Business

Canadian dollar sinks to 76.41 cents US — lowest level since June 2017

The Canadian dollar continued its slide on Friday to a nine-month low as it marked its worst week against the U.S. dollar in over a year. It is already the worst performing major currency in the world this year.

Disappointing economic data, NAFTA fears and the prospect of slower rate hikes have all weighed on the loonie

A weaker Canadian dollar did little to boost exports in January, according to the latest manufacturing sales data. (Paul Chiasson/Canadian Press)

The Canadian dollar continued its slide on Friday to a nine-month low as it marked its worst week against the U.S. dollar in over a year.

The loonie traded at an average value of 76.41 cents US on Friday, which was its lowest level since June last year and down over 0.4 per cent from Thursday's average of 76.73 cents US.

It lost over 2.1 per cent against the U.S. dollar this week, which was its worst performance since early March last year.

Canada's dollar is already the worst performing major currency in the world this year — down over four per cent.

Disappointing manufacturing sales data, trade fears over NAFTA and the Bank of Canada's recent indication of slower interest rate hikes this week have weighed on the currency.

Central bank governor Stephen Poloz gave a bright outlook of the "untapped potential" in the Canadian economy in a speech on Tuesday, suggesting he may wait to further tighten monetary policy and raise interest rates again after three hikes since July last year.  

"The outlook for relative central bank policy is turning increasingly bearish for the Canadian dollar as market participants adjust their expectations for the Bank of Canada in an environment of escalating trade uncertainty following President Trump's latest comments," said Shaun Osborne, foreign exchange strategist at Scotiabank, in a note.

Osborne was referring to Trump's tweet on Thursday insisting that the U.S. had a trade deficit with Canada, after a recording surfaced this week of him boasting in a speech that he had made up trade deficit figures in a meeting with Prime Minister Justin Trudeau.

"The comments from Trump have underscored the fact that this is going to be a fairly difficult negotiation for Canada and Mexico still," Osborne told CBC News. 

"Prime Minister Trudeau was sounding confident on NAFTA early in the week and then we had these comments from the president that suggest that it's still going to be a difficult jump to bridge the gap between probably what Canada and Mexico are willing to offer and what the U.S. wants out of this renegotiation process at this point."

The impact on Canada from the potential collapse of NAFTA was highlighted by ratings agency Moody's on Thursday, which said that the export-reliant provinces of New Brunswick and Ontario would be hardest hit if an agreement was not renegotiated.

Downbeat data

Meanwhile, national manufacturing sales data released on Friday did little to support the loonie.

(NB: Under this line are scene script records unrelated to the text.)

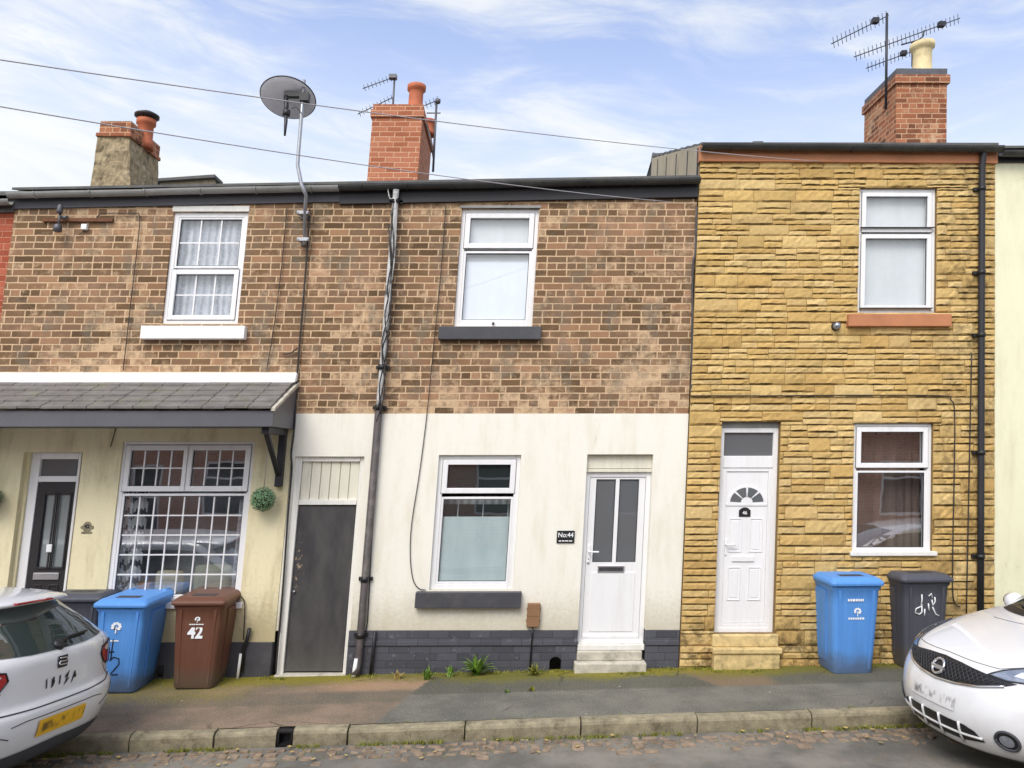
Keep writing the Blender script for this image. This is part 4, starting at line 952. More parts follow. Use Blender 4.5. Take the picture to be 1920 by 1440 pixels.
# sunburst light
zs0 = P(1398, 944)[1]; R1 = wd*.40
mb = MB(); n = 20
mb.prism([(cxd+(R1+.03)*cos(pi*i/n), zs0+(R1+.03)*.92*sin(pi*i/n)) for i in range(n+1)], y+.008, y+.016); mb.box(cxd-R1-.045, cxd+R1+.045, y+.006, y+.016, zs0-.03, zs0-.0); mb.build('sunburst_frame', M['upvc'], dl, bevel=.003)
for k in range(4):
    a0, a1 = pi*k/4+.07, pi*(k+1)/4-.07; p = MB()
    p.prism([(cxd+R1*cos(a0+(a1-a0)*i/6), zs0+.008+R1*.9*sin(a0+(a1-a0)*i/6)) for i in range(7)] + [(cxd+R1*.36*cos(a1-(a1-a0)*i/3), zs0+.008+R1*.34*sin(a1-(a1-a0)*i/3)) for i in range(4)], y+.0045, y+.0085); p.build('sunburst_pane', M['frost'], dl)
nx, nz = P(1397, 961, y); mb = MB(); mb.prism([(nx-.068,nz-.05),(nx+.068,nz-.05),(nx+.068,nz+.025),(nx+.035,nz+.052),(nx,nz+.062),(nx-.035,nz+.052),(nx-.068,nz+.025)], y+.009, y+.017); np_ = mb.build('number_plate', M['black'], dl)
text_mb('46', .055, facing(nx, y+.0078, nz-.005), .001, .0008).build('number', M['white'], dl)
r = rect(1373, 1414, 1043, 1053, y); mb = MB(); mb.box(r[0], r[1], y+.002, y+.017, r[2], r[3]); mb.build('letterbox', M['upvc'], dl, bevel=.004)
hx, hz = P(1355, 1026, y); mb = MB(); mb.box(lx0+.005, lx0+.03, y+.004, y+.017, hz-.09, hz+.09); mb.tube([(lx0+.018,y+.006,hz+.03),(lx0+.018,y-.03,hz+.03),(lx0+.12,y-.034,hz+.03)], .009, 8); mb.build('handle', M['white'], dl)
mb = MB(); r = rect(1337, 1452, 1190, 1212, -.06); mb.box(x0-.03, x1+.03, -.09, .1, r[2], zb0-.002); mb.box(x0-.04, x1+.05, -.17, .1, P(1400,1226,-.15)[1], r[2]-.001); mb.box(x0-.02, x1+.03, -.15, .05, -.2, P(1400,1226,-.15)[1]-.001); mb.build('doorstep', M['step_stone'], h46, bevel=.012)
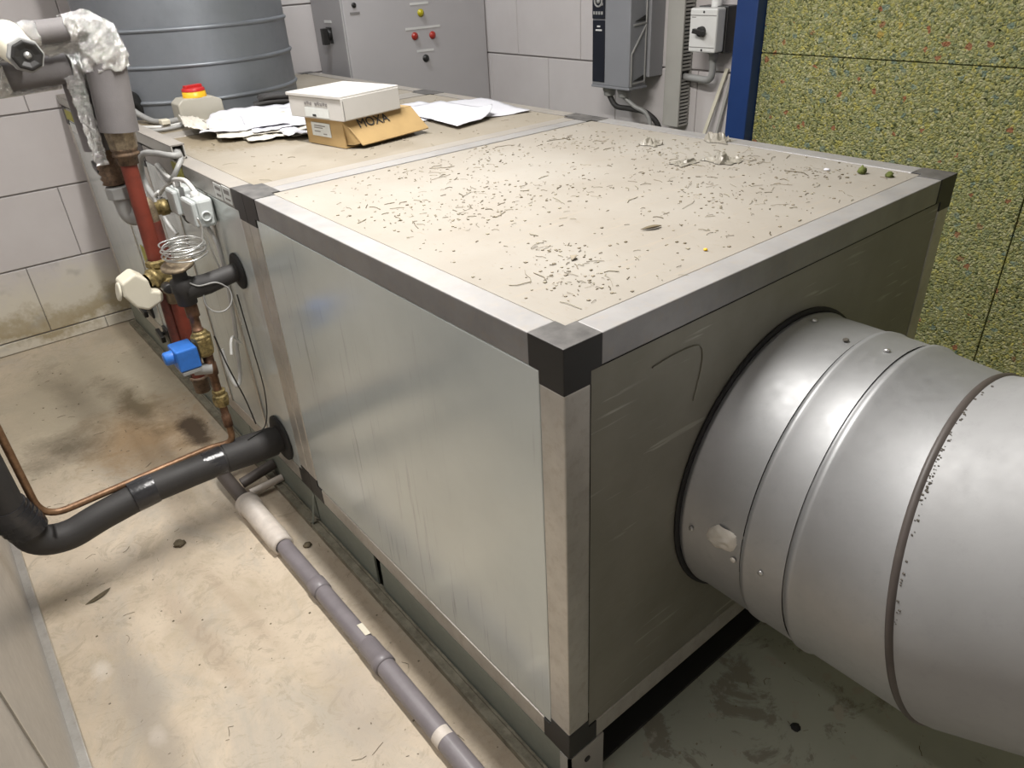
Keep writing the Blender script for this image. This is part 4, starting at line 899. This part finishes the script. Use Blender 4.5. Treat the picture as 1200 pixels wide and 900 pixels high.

Manufacturing sales in volume terms fell 1.1 per cent in January to $54.9 billion, with 14 of the 21 industries moving lower.

The decline was led by the auto, aerospace and primary metal industries and exceeded the 0.8 per cent drop that was expected by economists polled by Reuters.

"The further decline in manufacturing sales volumes in January, broadly consistent with the drop in non-commodity exports already reported for that month, provides further evidence that the economy began this year on a softer footing," said David Madani, economist at research firm Capital Economics.

"Overall, the weakness in manufacturing continues to mirror the struggling export sector, which doesn't appear to have benefited much from the recent pickup in global activity and past depreciation of the Canadian dollar," he said.

A weaker loonie should benefit Canadian manufacturers who export goods, and analysts are predicting that the currency may fall further.

"The Canadian dollar remains vulnerable to further near-term weakness and the options market is pricing a greater premium for protection against Canadian dollar weakness," said Scotiabank's Osborne, referring to bets being made against the Canadian dollar by traders.

Looking ahead

The likelihood of another interest rate hike by the U.S. Federal Reserve next week on Wednesday also does not bode well for the loonie, as the U.S. dollar usually gets stronger against a basket of major currencies after such a move. 

"The crux is that the market has been steadily ratcheting down expectations of rate hikes [from the Bank of Canada] at the very time when it is upgrading the amount of expected Fed tightening this year," said Doug Porter, chief economist at BMO Capital markets.

"Looking ahead, it's clearly a challenge to find positive things to say about the Canadian dollar's outlook in this dark trade environment and the rapidly diverging view on North American monetary policy, not to mention the very real divergence on tax policies," he said.

Osborne pointed out that the big decline in the Canadian dollar is not just against the greenback, but pretty much across the board.

"For anyone thinking about vacationing in the U.S., it's not just a case of the U.S. looking a bit more expensive, but the pound sterling is at the highest since the Brexit vote in 2016 and euro-Canadian dollar cross is trading at multi-month highs as well," he said.